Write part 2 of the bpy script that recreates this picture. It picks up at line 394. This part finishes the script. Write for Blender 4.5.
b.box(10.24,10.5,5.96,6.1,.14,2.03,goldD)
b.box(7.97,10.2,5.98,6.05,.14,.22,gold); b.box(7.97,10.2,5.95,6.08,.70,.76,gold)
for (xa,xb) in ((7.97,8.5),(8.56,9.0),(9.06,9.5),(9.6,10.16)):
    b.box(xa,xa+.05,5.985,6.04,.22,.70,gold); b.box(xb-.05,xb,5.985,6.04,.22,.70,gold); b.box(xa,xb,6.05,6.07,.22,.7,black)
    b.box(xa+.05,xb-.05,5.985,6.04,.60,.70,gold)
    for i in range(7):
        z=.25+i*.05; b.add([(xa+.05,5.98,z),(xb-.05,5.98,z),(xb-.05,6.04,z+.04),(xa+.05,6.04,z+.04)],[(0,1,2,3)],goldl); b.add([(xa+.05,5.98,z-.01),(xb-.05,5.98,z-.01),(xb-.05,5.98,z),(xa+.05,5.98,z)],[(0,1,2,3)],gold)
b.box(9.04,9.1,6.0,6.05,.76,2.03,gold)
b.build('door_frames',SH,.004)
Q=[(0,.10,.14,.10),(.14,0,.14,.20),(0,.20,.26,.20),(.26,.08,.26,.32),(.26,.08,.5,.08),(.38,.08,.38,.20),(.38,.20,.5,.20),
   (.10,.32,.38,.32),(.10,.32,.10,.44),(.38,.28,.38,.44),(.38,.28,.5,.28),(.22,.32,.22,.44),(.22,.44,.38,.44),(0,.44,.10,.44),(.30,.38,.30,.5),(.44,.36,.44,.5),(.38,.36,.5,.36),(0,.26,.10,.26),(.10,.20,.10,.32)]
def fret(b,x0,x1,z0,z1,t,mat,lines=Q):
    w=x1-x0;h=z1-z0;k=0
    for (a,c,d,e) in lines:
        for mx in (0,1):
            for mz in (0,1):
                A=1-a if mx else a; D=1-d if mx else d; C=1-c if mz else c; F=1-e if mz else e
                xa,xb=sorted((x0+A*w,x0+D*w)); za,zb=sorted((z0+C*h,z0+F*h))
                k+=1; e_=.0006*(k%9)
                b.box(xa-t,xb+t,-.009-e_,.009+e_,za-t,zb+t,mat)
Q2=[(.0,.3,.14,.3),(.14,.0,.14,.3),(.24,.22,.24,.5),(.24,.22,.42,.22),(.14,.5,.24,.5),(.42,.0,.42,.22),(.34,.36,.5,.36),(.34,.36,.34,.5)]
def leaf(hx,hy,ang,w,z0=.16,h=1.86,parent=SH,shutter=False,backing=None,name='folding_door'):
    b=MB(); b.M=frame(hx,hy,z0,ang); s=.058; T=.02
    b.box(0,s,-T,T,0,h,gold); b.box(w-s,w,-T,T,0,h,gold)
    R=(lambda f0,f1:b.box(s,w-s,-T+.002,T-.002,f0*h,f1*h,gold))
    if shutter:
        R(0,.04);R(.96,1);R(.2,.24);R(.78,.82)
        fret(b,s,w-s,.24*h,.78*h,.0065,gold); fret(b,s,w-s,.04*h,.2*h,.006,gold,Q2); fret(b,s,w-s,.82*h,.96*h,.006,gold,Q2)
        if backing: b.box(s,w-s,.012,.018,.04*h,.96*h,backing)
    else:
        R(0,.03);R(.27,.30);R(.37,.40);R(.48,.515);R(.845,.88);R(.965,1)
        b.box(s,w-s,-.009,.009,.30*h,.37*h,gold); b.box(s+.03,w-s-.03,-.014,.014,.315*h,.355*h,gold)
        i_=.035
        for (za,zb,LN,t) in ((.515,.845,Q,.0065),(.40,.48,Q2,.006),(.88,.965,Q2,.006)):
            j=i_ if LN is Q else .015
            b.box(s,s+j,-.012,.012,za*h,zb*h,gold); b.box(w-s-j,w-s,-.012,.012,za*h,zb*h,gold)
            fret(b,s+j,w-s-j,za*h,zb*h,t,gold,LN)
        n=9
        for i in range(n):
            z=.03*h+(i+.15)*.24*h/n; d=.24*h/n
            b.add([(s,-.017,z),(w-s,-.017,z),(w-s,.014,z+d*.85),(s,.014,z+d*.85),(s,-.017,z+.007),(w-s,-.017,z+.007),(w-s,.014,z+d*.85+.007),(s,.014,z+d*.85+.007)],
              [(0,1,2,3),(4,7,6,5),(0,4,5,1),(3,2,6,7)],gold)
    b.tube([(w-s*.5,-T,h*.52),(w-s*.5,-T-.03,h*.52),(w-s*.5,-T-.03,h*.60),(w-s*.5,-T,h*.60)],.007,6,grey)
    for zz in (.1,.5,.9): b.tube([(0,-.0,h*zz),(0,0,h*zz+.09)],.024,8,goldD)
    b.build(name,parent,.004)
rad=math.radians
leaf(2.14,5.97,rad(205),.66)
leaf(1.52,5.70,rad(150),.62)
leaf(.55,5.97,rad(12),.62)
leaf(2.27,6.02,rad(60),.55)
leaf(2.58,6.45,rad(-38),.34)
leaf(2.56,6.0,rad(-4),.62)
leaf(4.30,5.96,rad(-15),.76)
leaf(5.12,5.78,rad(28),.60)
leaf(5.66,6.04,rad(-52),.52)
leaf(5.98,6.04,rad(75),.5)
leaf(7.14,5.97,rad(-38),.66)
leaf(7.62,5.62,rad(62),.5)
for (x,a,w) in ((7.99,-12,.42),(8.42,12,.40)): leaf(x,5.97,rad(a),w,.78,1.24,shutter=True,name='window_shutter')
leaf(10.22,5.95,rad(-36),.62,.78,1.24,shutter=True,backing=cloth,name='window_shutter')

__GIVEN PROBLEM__
Transcribe all of the material exactly. Omit nothing.

__THE SOLUTION__
Write part 2 of the bpy script that recreates this picture. It picks up at line 394. This part finishes the script. Write for Blender 4.5.
b.box(10.24,10.5,5.96,6.1,.14,2.03,goldD)
b.box(7.97,10.2,5.98,6.05,.14,.22,gold); b.box(7.97,10.2,5.95,6.08,.70,.76,gold)
for (xa,xb) in ((7.97,8.5),(8.56,9.0),(9.06,9.5),(9.6,10.16)):
    b.box(xa,xa+.05,5.985,6.04,.22,.70,gold); b.box(xb-.05,xb,5.985,6.04,.22,.70,gold); b.box(xa,xb,6.05,6.07,.22,.7,black)
    b.box(xa+.05,xb-.05,5.985,6.04,.60,.70,gold)
    for i in range(7):
        z=.25+i*.05; b.add([(xa+.05,5.98,z),(xb-.05,5.98,z),(xb-.05,6.04,z+.04),(xa+.05,6.04,z+.04)],[(0,1,2,3)],goldl); b.add([(xa+.05,5.98,z-.01),(xb-.05,5.98,z-.01),(xb-.05,5.98,z),(xa+.05,5.98,z)],[(0,1,2,3)],gold)
b.box(9.04,9.1,6.0,6.05,.76,2.03,gold)
b.build('door_frames',SH,.004)
Q=[(0,.10,.14,.10),(.14,0,.14,.20),(0,.20,.26,.20),(.26,.08,.26,.32),(.26,.08,.5,.08),(.38,.08,.38,.20),(.38,.20,.5,.20),
   (.10,.32,.38,.32),(.10,.32,.10,.44),(.38,.28,.38,.44),(.38,.28,.5,.28),(.22,.32,.22,.44),(.22,.44,.38,.44),(0,.44,.10,.44),(.30,.38,.30,.5),(.44,.36,.44,.5),(.38,.36,.5,.36),(0,.26,.10,.26),(.10,.20,.10,.32)]
def fret(b,x0,x1,z0,z1,t,mat,lines=Q):
    w=x1-x0;h=z1-z0;k=0
    for (a,c,d,e) in lines:
        for mx in (0,1):
            for mz in (0,1):
                A=1-a if mx else a; D=1-d if mx else d; C=1-c if mz else c; F=1-e if mz else e
                xa,xb=sorted((x0+A*w,x0+D*w)); za,zb=sorted((z0+C*h,z0+F*h))
                k+=1; e_=.0006*(k%9)
                b.box(xa-t,xb+t,-.009-e_,.009+e_,za-t,zb+t,mat)
Q2=[(.0,.3,.14,.3),(.14,.0,.14,.3),(.24,.22,.24,.5),(.24,.22,.42,.22),(.14,.5,.24,.5),(.42,.0,.42,.22),(.34,.36,.5,.36),(.34,.36,.34,.5)]
def leaf(hx,hy,ang,w,z0=.16,h=1.86,parent=SH,shutter=False,backing=None,name='folding_door'):
    b=MB(); b.M=frame(hx,hy,z0,ang); s=.058; T=.02
    b.box(0,s,-T,T,0,h,gold); b.box(w-s,w,-T,T,0,h,gold)
    R=(lambda f0,f1:b.box(s,w-s,-T+.002,T-.002,f0*h,f1*h,gold))
    if shutter:
        R(0,.04);R(.96,1);R(.2,.24);R(.78,.82)
        fret(b,s,w-s,.24*h,.78*h,.0065,gold); fret(b,s,w-s,.04*h,.2*h,.006,gold,Q2); fret(b,s,w-s,.82*h,.96*h,.006,gold,Q2)
        if backing: b.box(s,w-s,.012,.018,.04*h,.96*h,backing)
    else:
        R(0,.03);R(.27,.30);R(.37,.40);R(.48,.515);R(.845,.88);R(.965,1)
        b.box(s,w-s,-.009,.009,.30*h,.37*h,gold); b.box(s+.03,w-s-.03,-.014,.014,.315*h,.355*h,gold)
        i_=.035
        for (za,zb,LN,t) in ((.515,.845,Q,.0065),(.40,.48,Q2,.006),(.88,.965,Q2,.006)):
            j=i_ if LN is Q else .015
            b.box(s,s+j,-.012,.012,za*h,zb*h,gold); b.box(w-s-j,w-s,-.012,.012,za*h,zb*h,gold)
            fret(b,s+j,w-s-j,za*h,zb*h,t,gold,LN)
        n=9
        for i in range(n):
            z=.03*h+(i+.15)*.24*h/n; d=.24*h/n
            b.add([(s,-.017,z),(w-s,-.017,z),(w-s,.014,z+d*.85),(s,.014,z+d*.85),(s,-.017,z+.007),(w-s,-.017,z+.007),(w-s,.014,z+d*.85+.007),(s,.014,z+d*.85+.007)],
              [(0,1,2,3),(4,7,6,5),(0,4,5,1),(3,2,6,7)],gold)
    b.tube([(w-s*.5,-T,h*.52),(w-s*.5,-T-.03,h*.52),(w-s*.5,-T-.03,h*.60),(w-s*.5,-T,h*.60)],.007,6,grey)
    for zz in (.1,.5,.9): b.tube([(0,-.0,h*zz),(0,0,h*zz+.09)],.024,8,goldD)
    b.build(name,parent,.004)
rad=math.radians
leaf(2.14,5.97,rad(205),.66)
leaf(1.52,5.70,rad(150),.62)
leaf(.55,5.97,rad(12),.62)
leaf(2.27,6.02,rad(60),.55)
leaf(2.58,6.45,rad(-38),.34)
leaf(2.56,6.0,rad(-4),.62)
leaf(4.30,5.96,rad(-15),.76)
leaf(5.12,5.78,rad(28),.60)
leaf(5.66,6.04,rad(-52),.52)
leaf(5.98,6.04,rad(75),.5)
leaf(7.14,5.97,rad(-38),.66)
leaf(7.62,5.62,rad(62),.5)
for (x,a,w) in ((7.99,-12,.42),(8.42,12,.40)): leaf(x,5.97,rad(a),w,.78,1.24,shutter=True,name='window_shutter')
leaf(10.22,5.95,rad(-36),.62,.78,1.24,shutter=True,backing=cloth,name='window_shutter')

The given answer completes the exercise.